The emotional and highly symbolic setting of today’s meeting—the funeral of a pope who had long advocated for peace and dialogue—underscored the hopes for renewed momentum toward ending the devastating war.
Opinion: In St Peter’s Basilica, a Meeting Laden with History, Hope—and Unspoken Irony
There are moments when history seems to pause—when the setting, the players, and the circumstance align so precisely that the symbolism is almost too rich to believe.
Today, inside the solemn, soaring space of St Peter’s Basilica, as the world mourned the passing of Pope Francis, two men—Volodymyr Zelensky and Donald Trump—sat face-to-face, deep in conversation. Their meeting was brief but heavy with meaning. It is hard to imagine a more symbolic image than this: two wartime leaders, navigating not just a brutal conflict but the future of an exhausted, anxious world, in the very heart of Christendom, before the funeral of a pope who spent his life preaching peace and reconciliation.
The layers of symbolism are almost overwhelming.
First, the place: St Peter’s Basilica, the spiritual epicenter of global Catholicism, a monument to unity and faith spanning centuries of conflict and empire. Beneath its vaulted ceilings, kings and revolutionaries have knelt; alliances have been brokered and dissolved. For Trump and Zelensky—both presidents leading nations divided within and battered without—to meet here is to drape their moment in a legacy of grandeur, fragility, and hope.
Second, the moment: They met at a funeral, not a summit. They were gathered not to negotiate, but to grieve. It was not power or triumph that brought them together, but death—the death of a man who tirelessly championed dialogue over division, bridges over walls. What could be more fitting? Pope Francis, who implored the world to seek peace in Ukraine until his final days, would surely have smiled at the sight of two adversarial leaders leaning in, talking—not fighting—beneath his watchful gaze.
Third, the reason they are there: It is not ambition or even strategy that placed Zelensky and Trump across from one another today. It is the undeniable need for something greater—an acknowledgment that war cannot go on forever, that the time must come for conversation, even with those we distrust. For Zelensky, it is the recognition that his people cannot endure endless sacrifice without hope. For Trump, it may be the first realization that history will judge him not by the battles he stokes, but by the peace he might yet help deliver.
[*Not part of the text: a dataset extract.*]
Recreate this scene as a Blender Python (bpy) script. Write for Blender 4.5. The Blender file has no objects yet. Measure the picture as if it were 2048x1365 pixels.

And yet, there is deep irony, too. Trump has at times treated Ukraine’s suffering as little more than a bargaining chip. Zelensky has faced humiliating demands and skepticism from the very man now offering the possibility of peace. That today they spoke not in an office or over a formal table, but in a basilica heavy with mourning, suggests that the gravity of the moment was not lost on either of them.
The images that emerged—the two men, heads bowed, faces serious, shadows stretching over ancient marble—will endure. They capture something that speeches and treaties often fail to: the raw, complicated human cost of war, and the rare, fleeting moments when leaders can still choose a different path.
We do not know what was agreed, if anything. We cannot be certain that today will mark the beginning of peace. But the symbolism cannot be dismissed.
Inside a place built to honor forgiveness, humility, and eternity, two imperfect men met—perhaps not as saviors, but as witnesses to a simple, urgent truth: wars end, eventually. It is better when they end with words rather than with more graves.
In the years to come, when the history of this conflict is written, perhaps the photographs from St Peter’s will be more than just a curiosity. Perhaps they will be remembered as the moment when two leaders, however unlikely, glimpsed a better road—and chose to follow it.